» **Task goal**
Give back only the lines in the records below from the one with "The Blender Python" to the one with "return k0 * (k0 - 1) / (k1 + 1e-9)", both inclusive, word for word.
***
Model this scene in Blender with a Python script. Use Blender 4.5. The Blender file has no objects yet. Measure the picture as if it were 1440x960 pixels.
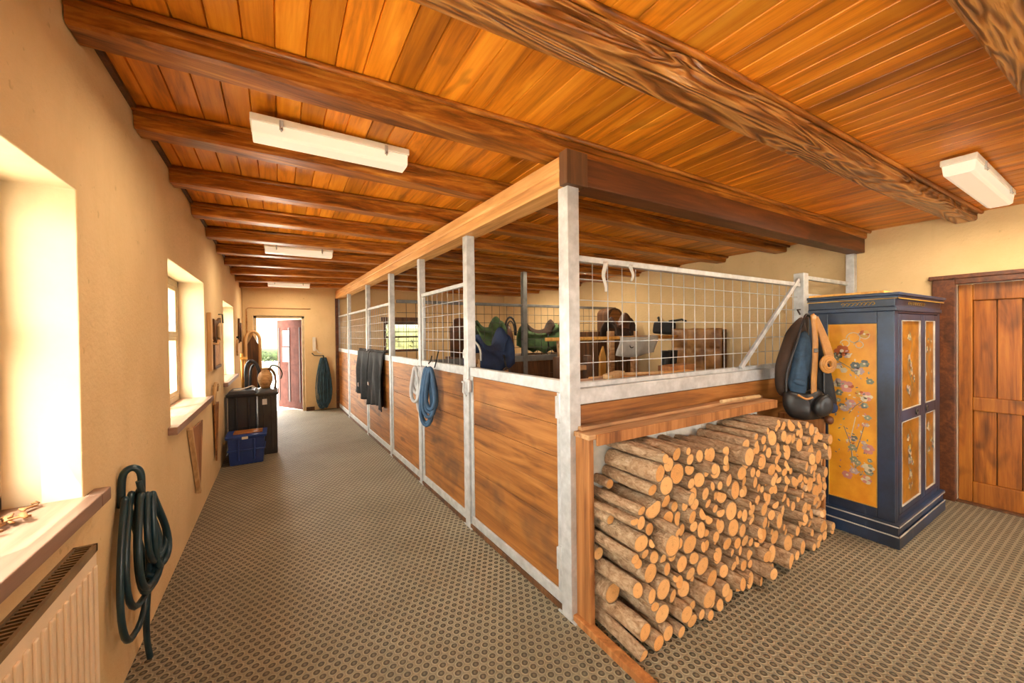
import bpy, bmesh, math, random
from mathutils import Vector, Matrix
R = random.Random(7)
SC = bpy.context.scene
COL = SC.collection
PI = math.pi
V = Vector

# ------------------------------------------------------------------ mesh builder
class MB:
    def __init__(s): s.v = []; s.f = []; s.m = []; s.sm = []
    def add(s, vs, fs, mi=0, smooth=False):
        o = len(s.v); s.v += [V(p) for p in vs]
        for f in fs: s.f.append([i + o for i in f]); s.m.append(mi); s.sm.append(smooth)
        return s
    def box(s, x0, x1, y0, y1, z0, z1, mi=0):
        return s.add([(x0,y0,z0),(x1,y0,z0),(x1,y1,z0),(x0,y1,z0),(x0,y0,z1),(x1,y0,z1),(x1,y1,z1),(x0,y1,z1)],
              [(3,2,1,0),(4,5,6,7),(0,1,5,4),(1,2,6,5),(2,3,7,6),(3,0,4,7)], mi)
    def bar(s, p, q, w, h, up=(0,0,1), mi=0):
        p = V(p); q = V(q); d = (q-p).normalized(); up = V(up)
        a = d.cross(up).normalized(); b = a.cross(d).normalized()
        vs = []
        for c in (p, q):
            for i, j in ((-1,-1),(1,-1),(1,1),(-1,1)): vs.append(c + a*(w/2*i) + b*(h/2*j))
        return s.add(vs, [(0,1,2,3),(7,6,5,4),(0,4,5,1),(1,5,6,2),(2,6,7,3),(3,7,4,0)], mi)
    def tube(s, pts, r, n=8, closed=False, mi=0, smooth=True):
        pts = [V(p) for p in pts]; N = len(pts)
        rs = r if isinstance(r, (list, tuple)) else [r]*N
        t0 = None; a = None; vs = []
        for i in range(N):
            if closed: t = (pts[(i+1) % N] - pts[i-1])
            else: t = pts[min(i+1, N-1)] - pts[max(i-1, 0)]
            t = t.normalized() if t.length > 1e-9 else V((0,0,1))
            if a is None:
                a = t.cross(V((0,0,1)) if abs(t.z) < .9 else V((1,0,0))).normalized()
            else:
                a = a - t*a.dot(t)
                a = a.normalized() if a.length > 1e-6 else t.orthogonal().normalized()
            b = t.cross(a)
            for k in range(n):
                an = 2*PI*k/n; vs.append(pts[i] + (a*math.cos(an) + b*math.sin(an))*rs[i])
        fs = []
        for i in range(N if closed else N-1):
            j = (i+1) % N
            for k in range(n):
                k2 = (k+1) % n; fs.append((i*n+k, i*n+k2, j*n+k2, j*n+k))
        s.add(vs, fs, mi, smooth)
        if not closed:
            o = len(s.v) - N*n
            s.f.append([o+k for k in reversed(range(n))]); s.m.append(mi); s.sm.append(False)
            s.f.append([o+(N-1)*n+k for k in range(n)]); s.m.append(mi); s.sm.append(False)
        return s
    def lathe(s, prof, c=(0,0,0), n=24, mi=0, smooth=True, sx=1, sy=1):
        vs = []
        for r, z in prof:
            for k in range(n):
                a = 2*PI*k/n; vs.append((c[0]+r*sx*math.cos(a), c[1]+r*sy*math.sin(a), c[2]+z))
        fs = []
        for i in range(len(prof)-1):
            for k in range(n):
                k2 = (k+1) % n; fs.append((i*n+k, i*n+k2, (i+1)*n+k2, (i+1)*n+k))
        fs.append(list(reversed(range(n)))); fs.append([(len(prof)-1)*n+k for k in range(n)])
        return s.add(vs, fs, mi, smooth)
    def grid(s, fn, nu, nv, mi=0, smooth=True):
        vs = [fn(i/nu, j/nv) for i in range(nu+1) for j in range(nv+1)]
        fs = [(i*(nv+1)+j, (i+1)*(nv+1)+j, (i+1)*(nv+1)+j+1, i*(nv+1)+j+1) for i in range(nu) for j in range(nv)]
        return s.add(vs, fs, mi, smooth)
    def prism(s, poly, axis, a0, a1, mi=0):
        # poly: 2-D outline; axis: index of extrusion axis
        n = len(poly); vs = []
        for a in (a0, a1):
            for p in poly:
                q = [p[0], p[1]]; q.insert(axis, a); vs.append(q)
        fs = [list(range(n)), list(reversed(range(n, 2*n)))]
        fs += [(i, i+n, (i+1) % n + n, (i+1) % n) for i in range(n)]
        return s.add(vs, fs, mi)
    def sphere(s, c, r, n=10, mi=0):
        rx, ry, rz = r if isinstance(r, (tuple, list)) else (r, r, r)
        prof = [(math.sin(PI*i/n), -math.cos(PI*i/n)) for i in range(n+1)]
        vs = []; m = n*2
        for a, z in prof:
            for k in range(m):
                t = 2*PI*k/m; vs.append((c[0]+rx*max(a,1e-3)*math.cos(t), c[1]+ry*max(a,1e-3)*math.sin(t), c[2]+rz*z))
        fs = [(i*m+k, i*m+(k+1) % m, (i+1)*m+(k+1) % m, (i+1)*m+k) for i in range(n) for k in range(m)]
        return s.add(vs, fs, mi, True)
    def mesh(s, name, off=None):
        me = bpy.data.meshes.new(name)
        vs = s.v if off is None else [p-off for p in s.v]
        me.from_pydata([tuple(p) for p in vs], [], s.f)
        for p, mi, sm in zip(me.polygons, s.m, s.sm): p.material_index = mi; p.use_smooth = sm
        bm = bmesh.new(); bm.from_mesh(me); bmesh.ops.recalc_face_normals(bm, faces=bm.faces); bm.to_mesh(me); bm.free()
        return me
    def build(s, name, mats, parent=None, bevel=0, solid=0, sub=0, world=False, origin=None, seg=2):
        off = None
        if origin is not None: off = V(origin)
        elif world and parent is not None: off = parent.location.copy() if parent.parent is None else parent.location + parent.parent.location
        me = s.mesh(name, off)
        for m in (mats if isinstance(mats, (list, tuple)) else [mats]): me.materials.append(m)
        o = bpy.data.objects.new(name, me); COL.objects.link(o)
        if origin is not None: o.location = V(origin)
        if parent is not None: o.parent = parent
        if solid:
            d = o.modifiers.new('thickness', 'SOLIDIFY'); d.thickness = solid; d.offset = 0
        if sub:
            d = o.modifiers.new('smooth', 'SUBSURF'); d.levels = sub; d.render_levels = sub
        if bevel:
            d = o.modifiers.new('edges', 'BEVEL'); d.width = bevel; d.segments = seg; d.limit_method = 'ANGLE'; d.angle_limit = math.radians(40)
        return o

def smooth(pts, k=6):
    pts = [V(p) for p in pts]; out = []; n = len(pts)
    for i in range(n-1):
        a, b, c, d = pts[max(i-1,0)], pts[i], pts[i+1], pts[min(i+2,n-1)]
        for j in range(k):
            t = j/k; out.append(.5*((2*b)+(c-a)*t+(2*a-5*b+4*c-d)*t*t+(3*b-a-3*c+d)*t**3))
    return out+[pts[-1]]
def tag(o, label=None, cat=None, group=None, kind=None):
    if label: o['label'] = label
    if cat: o['category'] = cat
    if group: o['group'] = group
    if kind: o['kind'] = kind
    return o
def thing(name, label, cat, loc=(0,0,0), rz=0, group=None, kind=None):
    o = bpy.data.objects.new(name, None); COL.objects.link(o)
    o.location = loc; o.rotation_euler = (0,0,rz); o.empty_display_size = .1
    return tag(o, label, cat, group, kind)
def struct(o): o['kind'] = 'structure'; return o

# ------------------------------------------------------------------ materials
def new_mat(name, rough=.6, metal=0.0, base=(.5,.5,.5), spec=.5):
    m = bpy.data.materials.new(name); m.use_nodes = True
    nt = m.node_tree; b = nt.nodes['Principled BSDF']
    b.inputs['Base Color'].default_value = (*base, 1); b.inputs['Roughness'].default_value = rough
    b.inputs['Metallic'].default_value = metal; b.inputs['Specular IOR Level'].default_value = spec
    return m, nt, b
def nd(nt, t, **kw):
    n = nt.nodes.new(t)
    for k, v in kw.items():
        if k in n.inputs: n.inputs[k].default_value = v
        else: setattr(n, k, v)
    return n
def lk(nt, a, b): nt.links.new(a, b)
def ramp(nt, fac, stops):
    r = nt.nodes.new('ShaderNodeValToRGB'); lk(nt, fac, r.inputs[0])
    e = r.color_ramp.elements
    while len(e) < len(stops): e.new(.5)
    for x, (p, c) in zip(e, stops): x.position = p; x.color = (*c, 1) if len(c) == 3 else c
    return r.outputs[0]
def math_n(nt, op, a, b=None, c=None):
    n = nt.nodes.new('ShaderNodeMath'); n.operation = op
    for i, x in enumerate((a, b, c)):
        if x is None: continue
        if isinstance(x, (int, float)): n.inputs[i].default_value = x
        else: lk(nt, x, n.inputs[i])
    return n.outputs[0]
def mix(nt, fac, a, b, mode='MIX'):
    n = nt.nodes.new('ShaderNodeMix'); n.data_type = 'RGBA'; n.blend_type = mode
    for sock, x in ((n.inputs[0], fac), (n.inputs[6], a), (n.inputs[7], b)):
        if isinstance(x, (int, float)): sock.default_value = x
        elif isinstance(x, tuple): sock.default_value = (*x, 1)
        else: lk(nt, x, sock)
    return n.outputs[2]
def coords(nt, rnd=False):
    tc = nt.nodes.new('ShaderNodeTexCoord'); o = tc.outputs['Object']
    if rnd:
        oi = nt.nodes.new('ShaderNodeObjectInfo')
        a = nd(nt, 'ShaderNodeVectorMath', operation='ADD'); lk(nt, o, a.inputs[0])
        mu = math_n(nt, 'MULTIPLY', oi.outputs['Random'], 37.0)
        cb = nt.nodes.new('ShaderNodeCombineXYZ')
        for i in range(3): lk(nt, mu, cb.inputs[i])
        lk(nt, cb.outputs[0], a.inputs[1]); return a.outputs[0], oi.outputs['Random']
    return o, None
def noise(nt, vec, scale, detail=4, rough=.55, dist=0.0, stretch=None):
    if stretch:
        mp = nt.nodes.new('ShaderNodeMapping'); mp.inputs['Scale'].default_value = stretch; lk(nt, vec, mp.inputs[0]); vec = mp.outputs[0]
    n = nt.nodes.new('ShaderNodeTexNoise'); lk(nt, vec, n.inputs['Vector'])
    n.inputs['Scale'].default_value = scale; n.inputs['Detail'].default_value = detail
    n.inputs['Roughness'].default_value = rough; n.inputs['Distortion'].default_value = dist
    return n.outputs[0]
def bump(nt, b, h, strength=.3, dist=.01):
    n = nt.nodes.new('ShaderNodeBump'); n.inputs['Strength'].default_value = strength; n.inputs['Distance'].default_value = dist
    lk(nt, h, n.inputs['Height']); lk(nt, n.outputs[0], b.inputs['Normal'])

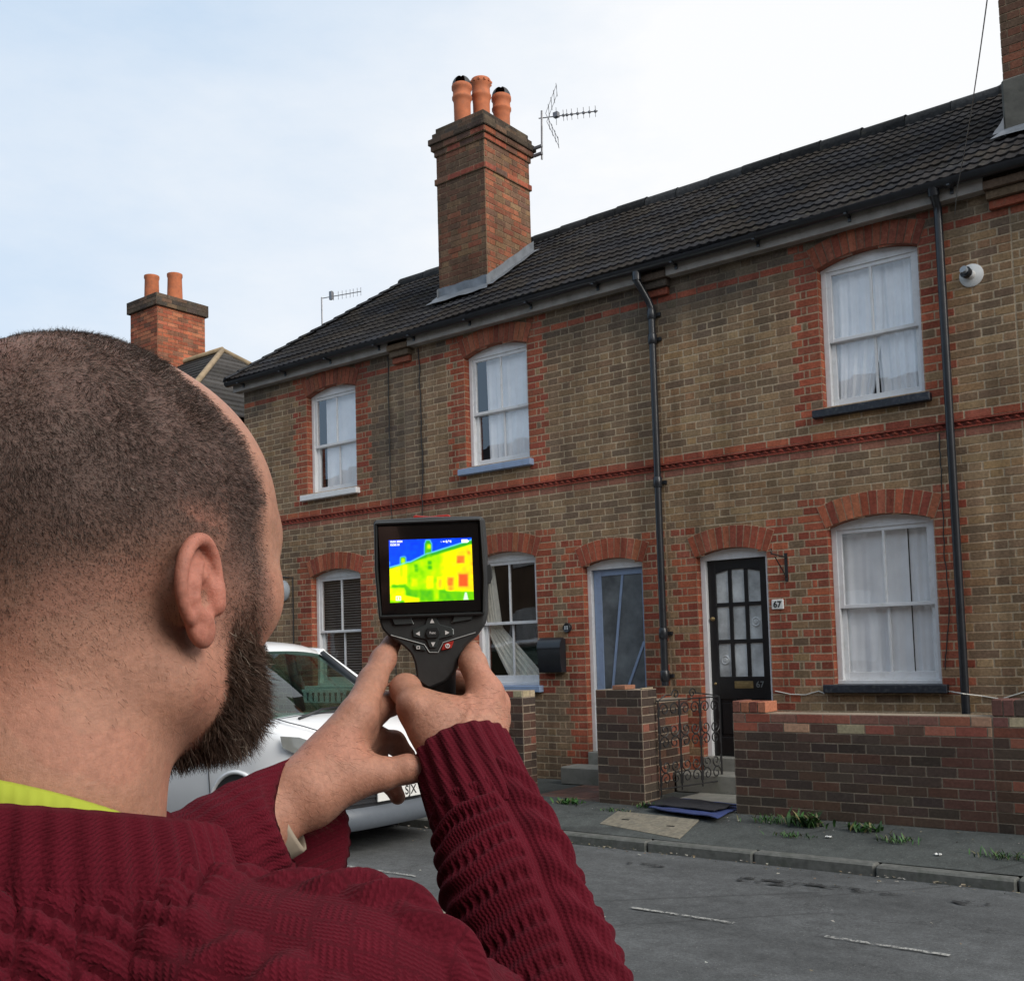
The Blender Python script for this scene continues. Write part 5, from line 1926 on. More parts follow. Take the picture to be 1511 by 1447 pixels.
def ev(p, P):
    if p['t'] == 'c':
        ba = p['b'] - p['a']; pa = P - p['a']
        h = np.clip(pa @ ba / (ba @ ba + 1e-12), 0, 1)
        return np.sqrt(((pa - h[:, None] * ba) ** 2).sum(1)) - (p['ra'] + (p['rb'] - p['ra']) * h)
    q = P - p['c']
    if p['rot'] is not None: q = q @ p['rot'].T
    k0 = np.sqrt(((q / p['r']) ** 2).sum(1)); k1 = np.sqrt(((q / p['r'] ** 2) ** 2).sum(1))
    return k0 * (k0 - 1) / (k1 + 1e-9)


def sdf(prims, P):
    """smooth union inside each group, plain union between groups (so two hands touch without melting together)"""
    gs = {}
    for p in prims: gs.setdefault(p.get('g', 0), []).append(p)
    out = None
    for g in gs.values():
        d = sdf_group(g, P)
        out = d if out is None else np.minimum(out, d)
    return out


def sdf_group(prims, P):
    d = np.full(len(P), 1.0)
    for p in prims:
        e = ev(p, P); k = p['k']
        if p['op'] == 'u':
            h = np.clip(.5 + .5 * (d - e) / k, 0, 1)
            d = d * (1 - h) + e * h - k * h * (1 - h)
        else:
            h = np.clip(.5 - .5 * (d + e) / k, 0, 1)
            d = d * (1 - h) - e * h + k * h * (1 - h)
    return d


def surface_nets(prims, h, lo, hi, n=12):
    lo = np.array(lo, float); hi = np.array(hi, float)
    S = n * h
    nb = np.ceil((hi - lo) / S).astype(int)
    bi = np.stack(np.meshgrid(*[np.arange(k) for k in nb], indexing='ij'), -1).reshape(-1, 3)
    ctr = lo + (bi + .5) * S
    rad = S * .8661
    bc = np.array([p['bc'] for p in prims]); br = np.array([p['br'] for p in prims]); kk = np.array([p['k'] for p in prims])
    d = sdf(prims, ctr)
    keep = np.abs(d) < rad * 1.9 + .004
    ax = np.arange(n + 1)
    off = np.stack(np.meshgrid(ax, ax, ax, indexing='ij'), -1).reshape(-1, 3)
    BIG = 1 << 20
    key = lambda c: (c[:, 0].astype(np.int64) * BIG + c[:, 1]) * BIG + c[:, 2]
    vk, vp, quads = [], [], []
    corners = np.array([(a, b, c) for a in (0, 1) for b in (0, 1) for c in (0, 1)])
    edges = [(0, 1), (2, 3), (4, 5), (6, 7), (0, 2), (1, 3), (4, 6), (5, 7), (0, 4), (1, 5), (2, 6), (3, 7)]
    for b, c in zip(bi[keep], ctr[keep]):
        dist = np.sqrt(((bc - c) ** 2).sum(1)) - br
        sel = [p for p, dd, k in zip(prims, dist, kk) if dd < rad * 1.1 + 2.2 * k + .004]
        if not sel: continue
        pts = lo + (b * n + off) * h
        v = sdf(sel, pts).reshape(n + 1, n + 1, n + 1)
        s = v < 0
        if s.all() or not s.any(): continue
        cs = np.stack([s[a:a + n, e:e + n, f:f + n] for a, e, f in corners], -1)
        mix = cs.any(-1) & ~cs.all(-1)
        idx = np.argwhere(mix)
        if not len(idx): continue
        cv = np.stack([v[a:a + n, e:e + n, f:f + n] for a, e, f in corners], -1)[mix]
        acc = np.zeros((len(idx), 3)); cnt = np.zeros(len(idx))
        for i, j in edges:
            a, e = cv[:, i], cv[:, j]
            m_ = (a < 0) != (e < 0)
            t = np.where(m_, a / (a - e + 1e-20), 0)
            pp = corners[i] + t[:, None] * (corners[j] - corners[i])
            acc[m_] += pp[m_]; cnt[m_] += 1
        vp.append(lo + (b * n + idx + acc / cnt[:, None]) * h)
        vk.append(key(b * n + idx))
        for axis in range(3):
            sl0 = [slice(0, n)] * 3; sl1 = [slice(0, n)] * 3
            sl1[axis] = slice(1, n + 1)
            A, B = s[tuple(sl0)], s[tuple(sl1)]
            e_ = np.argwhere(A != B)
            if not len(e_): continue
            inside = A[tuple(e_.T)]
            g = b * n + e_
            u, w = (axis + 1) % 3, (axis + 2) % 3
            U = np.zeros(3, int); U[u] = 1; V_ = np.zeros(3, int); V_[w] = 1
            q = np.stack([key(g - U - V_), key(g - V_), key(g), key(g - U)], 1)
            q[~inside] = q[~inside][:, ::-1]
            quads.append(q)
    vk = np.concatenate(vk); vp = np.concatenate(vp); q = np.concatenate(quads)
    o = np.argsort(vk); vk = vk[o]; vp = vp[o]
    ix = np.clip(np.searchsorted(vk, q), 0, len(vk) - 1)
    ok = (vk[ix] == q).all(1)
    return vp, ix[ok]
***
» **Worked answer**
The Blender Python script for this scene continues. Write part 5, from line 1926 on. More parts follow. Take the picture to be 1511 by 1447 pixels.
def ev(p, P):
    if p['t'] == 'c':
        ba = p['b'] - p['a']; pa = P - p['a']
        h = np.clip(pa @ ba / (ba @ ba + 1e-12), 0, 1)
        return np.sqrt(((pa - h[:, None] * ba) ** 2).sum(1)) - (p['ra'] + (p['rb'] - p['ra']) * h)
    q = P - p['c']
    if p['rot'] is not None: q = q @ p['rot'].T
    k0 = np.sqrt(((q / p['r']) ** 2).sum(1)); k1 = np.sqrt(((q / p['r'] ** 2) ** 2).sum(1))
    return k0 * (k0 - 1) / (k1 + 1e-9)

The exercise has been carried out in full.